I think that more than enough artefacts will survive / fossilise for them to piece together a very accurate picture of how we lived. We’re incredibly messy.
In fact, if they’re technologically more advanced than us, they’ll probably know more about our era than we do. There are bound to be “unknown unknowns” in our world.
But those patterns degrade over time-- a short time, a matter of years. What kind of patterns would be left after, say, 10,000 years, let alone 100,000 or a million?
Maybe I’m biased from the recent wave of"World without humans" documentaries running on the Discovery Channel and other networks, but one point many folks seem to make is that most of what we consider enduring really isn’t once its opened up to the corrosive mix of time and the elements. Many materials degrade more quickly than we generally assume, even the stuff we don’t expect to, like plastics.
Fossilized bones survive. Stone survives. Plastics can’t. Metal can survive, but only over civilizational periods (10,000 years), over periods of fossilization, probably not.

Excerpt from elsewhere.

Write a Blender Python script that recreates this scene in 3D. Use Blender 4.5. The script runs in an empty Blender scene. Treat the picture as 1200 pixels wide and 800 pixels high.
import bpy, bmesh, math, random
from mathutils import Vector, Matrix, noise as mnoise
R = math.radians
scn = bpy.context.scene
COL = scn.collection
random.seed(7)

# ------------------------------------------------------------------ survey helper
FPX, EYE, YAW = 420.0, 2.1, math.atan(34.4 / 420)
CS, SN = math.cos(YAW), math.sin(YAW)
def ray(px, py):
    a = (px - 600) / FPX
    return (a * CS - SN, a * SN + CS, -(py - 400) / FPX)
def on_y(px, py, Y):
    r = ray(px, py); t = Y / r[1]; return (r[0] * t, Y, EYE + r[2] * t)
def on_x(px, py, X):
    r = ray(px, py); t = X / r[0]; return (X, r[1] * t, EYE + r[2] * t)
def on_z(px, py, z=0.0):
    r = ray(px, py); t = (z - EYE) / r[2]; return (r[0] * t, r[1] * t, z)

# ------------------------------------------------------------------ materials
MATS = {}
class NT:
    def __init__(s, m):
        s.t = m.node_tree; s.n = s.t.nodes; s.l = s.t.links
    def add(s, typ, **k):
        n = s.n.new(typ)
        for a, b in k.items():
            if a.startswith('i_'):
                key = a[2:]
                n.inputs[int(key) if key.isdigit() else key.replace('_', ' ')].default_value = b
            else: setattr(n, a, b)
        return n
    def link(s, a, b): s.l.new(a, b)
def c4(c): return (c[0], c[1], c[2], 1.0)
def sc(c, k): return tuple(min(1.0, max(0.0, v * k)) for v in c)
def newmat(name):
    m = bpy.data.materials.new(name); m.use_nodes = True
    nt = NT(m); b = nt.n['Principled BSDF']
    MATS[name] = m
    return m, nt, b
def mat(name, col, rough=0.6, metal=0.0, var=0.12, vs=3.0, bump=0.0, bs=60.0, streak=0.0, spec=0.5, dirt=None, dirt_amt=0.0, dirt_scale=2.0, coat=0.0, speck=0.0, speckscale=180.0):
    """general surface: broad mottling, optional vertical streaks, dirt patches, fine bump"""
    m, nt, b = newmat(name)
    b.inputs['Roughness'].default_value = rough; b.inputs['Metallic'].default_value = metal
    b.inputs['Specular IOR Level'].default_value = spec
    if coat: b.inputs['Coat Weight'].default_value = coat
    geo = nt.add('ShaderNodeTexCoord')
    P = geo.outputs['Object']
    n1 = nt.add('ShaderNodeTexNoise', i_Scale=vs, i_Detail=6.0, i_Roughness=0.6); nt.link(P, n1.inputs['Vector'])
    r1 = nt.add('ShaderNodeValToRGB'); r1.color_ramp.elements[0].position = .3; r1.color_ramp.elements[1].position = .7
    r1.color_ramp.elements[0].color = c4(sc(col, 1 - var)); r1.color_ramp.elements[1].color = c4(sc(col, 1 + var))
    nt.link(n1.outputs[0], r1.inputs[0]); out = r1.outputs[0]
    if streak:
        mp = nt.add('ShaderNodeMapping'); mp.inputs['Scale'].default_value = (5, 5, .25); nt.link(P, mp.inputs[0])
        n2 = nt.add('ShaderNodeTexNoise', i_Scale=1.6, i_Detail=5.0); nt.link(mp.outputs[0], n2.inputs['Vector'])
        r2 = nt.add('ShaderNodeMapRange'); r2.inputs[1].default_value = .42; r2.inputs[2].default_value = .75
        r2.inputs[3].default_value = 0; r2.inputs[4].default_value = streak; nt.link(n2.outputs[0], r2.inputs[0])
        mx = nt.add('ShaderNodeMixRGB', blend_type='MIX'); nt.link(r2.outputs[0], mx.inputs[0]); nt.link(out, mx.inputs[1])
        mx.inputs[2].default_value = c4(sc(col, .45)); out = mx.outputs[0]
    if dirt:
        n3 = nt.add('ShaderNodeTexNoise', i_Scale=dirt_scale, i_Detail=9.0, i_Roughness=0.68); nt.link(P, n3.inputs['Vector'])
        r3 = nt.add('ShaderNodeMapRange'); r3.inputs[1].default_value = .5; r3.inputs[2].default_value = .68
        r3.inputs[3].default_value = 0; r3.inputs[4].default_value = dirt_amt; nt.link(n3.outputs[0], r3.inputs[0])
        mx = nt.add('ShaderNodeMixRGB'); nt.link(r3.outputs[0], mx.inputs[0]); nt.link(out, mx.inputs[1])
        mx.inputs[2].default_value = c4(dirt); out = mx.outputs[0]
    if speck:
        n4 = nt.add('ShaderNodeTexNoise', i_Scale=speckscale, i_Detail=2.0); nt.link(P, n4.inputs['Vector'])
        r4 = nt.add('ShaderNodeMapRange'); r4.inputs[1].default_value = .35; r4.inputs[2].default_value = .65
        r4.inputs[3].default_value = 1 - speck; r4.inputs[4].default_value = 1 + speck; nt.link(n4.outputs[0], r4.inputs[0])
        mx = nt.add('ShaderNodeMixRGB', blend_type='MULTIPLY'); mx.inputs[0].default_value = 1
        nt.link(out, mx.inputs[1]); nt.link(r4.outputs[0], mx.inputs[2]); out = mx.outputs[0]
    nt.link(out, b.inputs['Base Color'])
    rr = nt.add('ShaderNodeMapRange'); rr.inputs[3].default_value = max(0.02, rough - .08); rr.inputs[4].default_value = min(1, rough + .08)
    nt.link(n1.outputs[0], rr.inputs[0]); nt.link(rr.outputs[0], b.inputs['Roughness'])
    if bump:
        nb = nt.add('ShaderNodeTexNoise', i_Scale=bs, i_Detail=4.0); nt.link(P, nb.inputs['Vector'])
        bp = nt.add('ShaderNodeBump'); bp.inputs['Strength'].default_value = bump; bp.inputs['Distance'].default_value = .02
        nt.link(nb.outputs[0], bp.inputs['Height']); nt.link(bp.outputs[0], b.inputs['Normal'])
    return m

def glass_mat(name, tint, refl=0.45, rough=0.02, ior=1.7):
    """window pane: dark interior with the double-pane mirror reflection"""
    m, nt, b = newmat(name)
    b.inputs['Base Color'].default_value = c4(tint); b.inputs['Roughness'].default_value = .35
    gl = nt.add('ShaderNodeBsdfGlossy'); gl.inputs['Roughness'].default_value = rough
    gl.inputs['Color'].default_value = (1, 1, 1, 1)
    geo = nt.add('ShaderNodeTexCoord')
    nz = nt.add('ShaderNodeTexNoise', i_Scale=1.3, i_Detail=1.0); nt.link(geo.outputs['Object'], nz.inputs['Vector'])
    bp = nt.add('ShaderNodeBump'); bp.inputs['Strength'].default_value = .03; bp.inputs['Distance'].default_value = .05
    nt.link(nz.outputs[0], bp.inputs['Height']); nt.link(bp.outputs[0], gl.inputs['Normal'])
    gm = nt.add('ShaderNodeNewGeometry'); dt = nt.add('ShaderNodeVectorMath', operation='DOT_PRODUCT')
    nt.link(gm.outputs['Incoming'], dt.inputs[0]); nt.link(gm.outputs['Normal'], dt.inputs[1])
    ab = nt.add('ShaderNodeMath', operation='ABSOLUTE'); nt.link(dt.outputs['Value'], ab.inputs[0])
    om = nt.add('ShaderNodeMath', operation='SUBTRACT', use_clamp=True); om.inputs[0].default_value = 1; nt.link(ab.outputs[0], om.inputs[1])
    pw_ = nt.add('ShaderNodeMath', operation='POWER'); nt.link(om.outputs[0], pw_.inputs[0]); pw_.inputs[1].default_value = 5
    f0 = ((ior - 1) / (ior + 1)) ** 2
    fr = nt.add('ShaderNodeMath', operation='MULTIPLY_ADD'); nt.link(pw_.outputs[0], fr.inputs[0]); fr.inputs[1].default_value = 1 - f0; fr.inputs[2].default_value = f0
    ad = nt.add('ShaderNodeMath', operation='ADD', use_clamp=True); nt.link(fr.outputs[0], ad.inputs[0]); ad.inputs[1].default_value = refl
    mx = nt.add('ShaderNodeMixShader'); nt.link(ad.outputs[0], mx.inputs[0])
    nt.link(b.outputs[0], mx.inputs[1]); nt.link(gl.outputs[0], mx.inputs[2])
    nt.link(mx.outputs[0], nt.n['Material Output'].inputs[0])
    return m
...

That said, the stuff that will survive for future archaeolgists are things that aren’t here at home: satellites in orbits high enough to avoid degradation and reentry, and possibly lunar probes. Any traces of human technology on Earth could be long gone, but Richard Nixon’s name on the Apollo landers could last forever.
My ex and I joked one time that future archaeologists would find fossils of various dog breeds and wonder what the hell kind of of environmental pressures could exist that would transform wolves into… the mutants you see today. Tea cup/purse dogs dug up in digs around Southern California, the occasional giant skeleton of a Great Dane found and mused about.